Stored items:
start

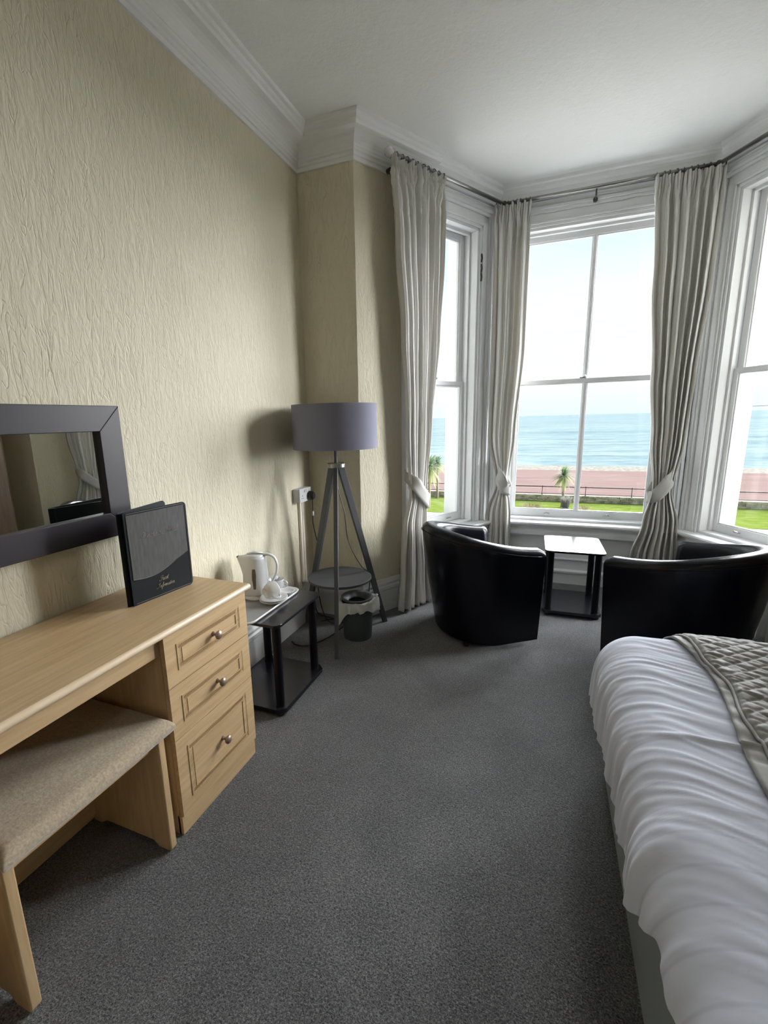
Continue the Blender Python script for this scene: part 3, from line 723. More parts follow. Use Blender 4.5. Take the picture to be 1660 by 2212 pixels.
# cursive lettering as swept strokes, x right, y up in units of x-height
G = {
 'W': (1.9, [[(0.35, 0.5), (0.05, 0.75), (0.05, 1.3), (0.45, 1.75), (0.75, 1.6), (0.7, 0.9), (0.62, 0.0), (1.0, 0.8), (1.25, 1.7)], [(1.25, 1.7), (1.15, 0.8), (1.1, 0.0), (1.5, 0.9), (1.95, 1.75), (2.15, 1.6)], [(0.35, 0.5), (0.2, 0.2), (-0.15, 0.05), (-0.3, 0.35), (-0.05, 0.85)]]),
 'H': (2.0, [[(0.9, 1.2), (0.5, 1.65), (0.05, 1.3), (0.05, 0.7), (0.45, 0.45), (0.85, 0.8), (0.6, 1.1), (0.3, 0.8)], [(0.95, 1.8), (1.0, 1.2), (0.75, 0.4), (0.35, 0.0)], [(1.9, 1.8), (1.5, 1.3), (1.3, 0.5), (1.35, 0.0), (1.7, 0.1)], [(0.7, 0.85), (1.2, 0.95), (1.6, 0.9)]]),
 'G': (1.5, [[(1.3, 1.5), (1.0, 1.8), (0.5, 1.6), (0.3, 1.1), (0.6, 0.8), (1.1, 1.1), (1.25, 1.3)], [(1.3, 1.4), (1.05, 0.6), (0.7, 0.0), (0.2, -0.1), (0.0, 0.25), (0.5, 0.4)]]),
 'I': (1.2, [[(0.5, 1.2), (0.15, 1.4), (0.35, 1.75), (0.9, 1.75), (1.2, 1.8)], [(0.85, 1.75), (0.6, 0.7), (0.25, 0.0), (-0.3, -0.05), (-0.45, 0.25), (-0.1, 0.35)]]),
 'i': (0.45, [[(0.05, 0.3), (0.25, 0.95), (0.12, 0.1), (0.45, 0.3)], [(0.27, 1.3), (0.31, 1.36)]]),
 'n': (0.85, [[(0.0, 0.3), (0.18, 0.95), (0.05, 0.0)], [(0.07, 0.3), (0.4, 0.95), (0.5, 0.7), (0.42, 0.1), (0.6, 0.0), (0.85, 0.3)]]),
 'c': (0.6, [[(0.45, 0.8), (0.2, 0.95), (0.0, 0.4), (0.2, 0.0), (0.6, 0.3)]]),
 'h': (0.85, [[(0.0, 0.3), (0.4, 1.6), (0.3, 1.75), (0.1, 0.8), (0.02, 0.0)], [(0.05, 0.3), (0.4, 0.95), (0.5, 0.6), (0.42, 0.1), (0.6, 0.0), (0.85, 0.3)]]),
 'm': (1.25, [[(0.0, 0.3), (0.18, 0.95), (0.05, 0.0)], [(0.07, 0.3), (0.38, 0.95), (0.42, 0.6), (0.36, 0.0)], [(0.4, 0.3), (0.75, 0.95), (0.85, 0.6), (0.78, 0.1), (0.95, 0.0), (1.25, 0.3)]]),
 'o': (0.65, [[(0.4, 0.9), (0.15, 0.9), (0.0, 0.4), (0.15, 0.0), (0.42, 0.2), (0.42, 0.8), (0.3, 0.9), (0.65, 0.75)]]),
 'r': (0.55, [[(0.0, 0.3), (0.2, 1.05), (0.42, 0.85), (0.32, 0.1), (0.55, 0.3)]]),
 'e': (0.6, [[(0.0, 0.4), (0.35, 0.6), (0.35, 0.95), (0.1, 0.85), (0.02, 0.3), (0.25, 0.0), (0.6, 0.3)]]),
 't': (0.5, [[(0.0, 0.3), (0.32, 1.4), (0.12, 0.15), (0.25, 0.0), (0.5, 0.3)], [(0.0, 0.95), (0.45, 1.0)]]),
 'l': (0.5, [[(0.0, 0.3), (0.4, 1.5), (0.32, 1.75), (0.12, 0.8), (0.1, 0.1), (0.28, 0.0), (0.5, 0.3)]]),
 'u': (0.8, [[(0.0, 0.3), (0.15, 0.95), (0.08, 0.15), (0.25, 0.0), (0.55, 0.95), (0.48, 0.1), (0.62, 0.0), (0.8, 0.3)]]),
 's': (0.5, [[(0.0, 0.3), (0.3, 1.0), (0.35, 0.3), (0.15, 0.0), (0.0, 0.15), (0.5, 0.3)]]),
 'f': (0.5, [[(0.0, 0.3), (0.4, 1.5), (0.3, 1.75), (0.12, 0.8), (-0.02, -0.7), (0.12, -0.75), (0.2, 0.0), (0.5, 0.3)]]),
 'a': (0.75, [[(0.45, 0.85), (0.15, 0.95), (0.0, 0.35), (0.18, 0.0), (0.42, 0.5), (0.5, 0.95), (0.44, 0.1), (0.58, 0.0), (0.75, 0.3)]]),
}
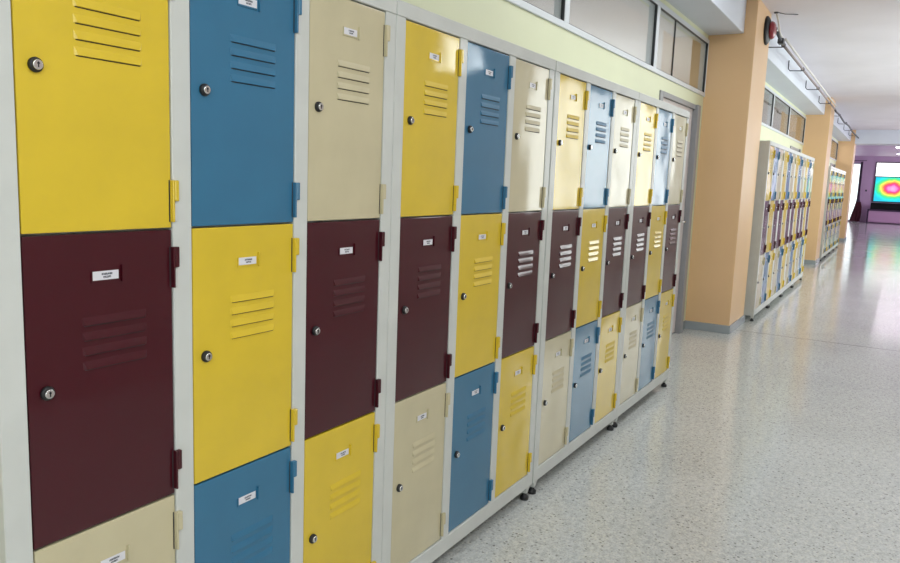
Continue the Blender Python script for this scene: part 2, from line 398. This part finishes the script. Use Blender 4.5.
# ---------------------------------------------------------------- lockers
DW, GAP, OUT = 0.300, 0.0455, 0.0472
BW = 3 * DW + 2 * GAP + 2 * OUT
Z3, Z2, Z1, Z0 = 1.7624, 1.215, .6672, .1168
TOPZ, BOTZ, DEP = 1.805, .058, .395
def door_mesh(wd_, h, m):
    """pressed door: folded edges, four hooded louvres; origin at lower left front corner"""
    bm = BM(); g = .0035
    bx(bm, g, wd_ - g * .6, 0, .018, g * .6, h - g * .6, bev=.0022, seg=2)
    for k in range(4):
        zt = .3965 - k * .0267; x0, x1 = .104, .237; hh = .0145; o = .0040
        a = bm.verts.new((x0, -.0002, zt)); b = bm.verts.new((x1, -.0002, zt))
        c = bm.verts.new((x0 + .006, -o, zt - hh)); d = bm.verts.new((x1 - .006, -o, zt - hh))
        e = bm.verts.new((x0, .0005, zt - hh - .0008)); f = bm.verts.new((x1, .0005, zt - hh - .0008))
        m1 = bm.verts.new((x0 + .003, -o * .62, zt - hh * .5)); m2 = bm.verts.new((x1 - .003, -o * .62, zt - hh * .5))
        for q in ((a, b, m2, m1), (m1, m2, d, c), (a, m1, c, e), (b, f, d, m2)): bm.faces.new(q)
        bm.faces.new((c, d, f, e))
        bx(bm, x0 + .004, x1 - .004, -.0004, .001, zt - hh - .0022, zt - hh, mi=1)  # dark strip painted as the shade in the louvre opening
    bmesh.ops.recalc_face_normals(bm, faces=bm.faces)
    me = bpy.data.meshes.new('door'); bm.to_mesh(me); bm.free(); me.materials.append(m); me.materials.append(MIN)
    return me
def lock_mesh():
    bm = BM()
    lathe(bm, (0, 0, 0), (0, -1, 0), [(0, .0120), (.004, .0123), (.007, .0112), (.008, .0092)], 24, 0)
    lathe(bm, (0, -.0075, 0), (0, -1, 0), [(0, .0084), (.003, .0084), (.004, .0073)], 24, 1)
    bx(bm, -.0008, .0008, -.0122, -.0113, -.0045, .0045, mi=0); cyl(bm, (0, -.0112, .002), (0, -1, 0), .002, .002, .001, 10, 0)
    me = bpy.data.meshes.new('lock'); bmesh.ops.recalc_face_normals(bm, faces=bm.faces); bm.to_mesh(me); bm.free(); me.materials.append(MBK); me.materials.append(MCH); return me
def hinge_mesh(m):
    bm = BM()
    bx(bm, -.0088, -.0046, -.0110, -.0003, 0, .081, mi=0, bev=.0008)            # rolled edge of the door leaf
    bx(bm, -.0042, .0052, -.0120, -.0003, .0405, .081, mi=0, bev=.0016)         # upper knuckle in the colour of the door
    bx(bm, -.0042, .0050, -.0055, -.0003, 0, .0395, mi=1, bev=.0016)            # lower knuckle on the frame
    bx(bm, -.0112, -.0088, -.0010, -.0003, 0, .081, mi=2)                       # dark strip painted as the shade in the groove beside the leaf
    me = bpy.data.meshes.new('hinge'); bmesh.ops.recalc_face_normals(bm, faces=bm.faces); bm.to_mesh(me); bm.free()
    for q in (m, MW, MIN): me.materials.append(q)
    return me
def holder_mesh(m):
    bm = BM()
    bx(bm, -.003, .0545, -.0022, -.0003, -.0030, .0002, mi=0); bx(bm, -.003, -.0005, -.0022, -.0003, .0002, .017, mi=0)
    bx(bm, .0570, .0605, -.0060, -.0003, -.005, .026, mi=0)
    me = bpy.data.meshes.new('card_holder'); bmesh.ops.recalc_face_normals(bm, faces=bm.faces); bm.to_mesh(me); bm.free(); me.materials.append(m); return me
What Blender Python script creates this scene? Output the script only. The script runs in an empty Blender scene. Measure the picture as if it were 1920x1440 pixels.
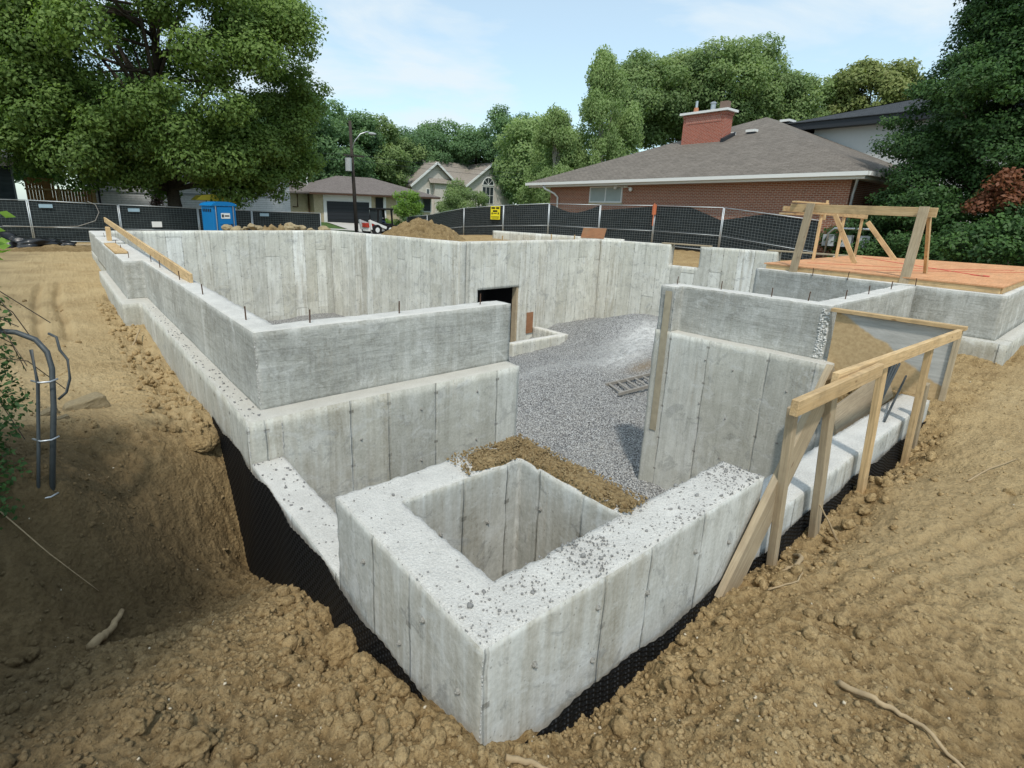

end

Goal of the exercise: Among the entries above, identify all lines with "part" and copy them.

Response to the task:
Continue the Blender Python script for this scene: part 3, from line 723. More parts follow. Use Blender 4.5. Take the picture to be 1660 by 2212 pixels.
Continue the Blender Python script for this scene: part 2, from line 398. This part finishes the script. Use Blender 4.5.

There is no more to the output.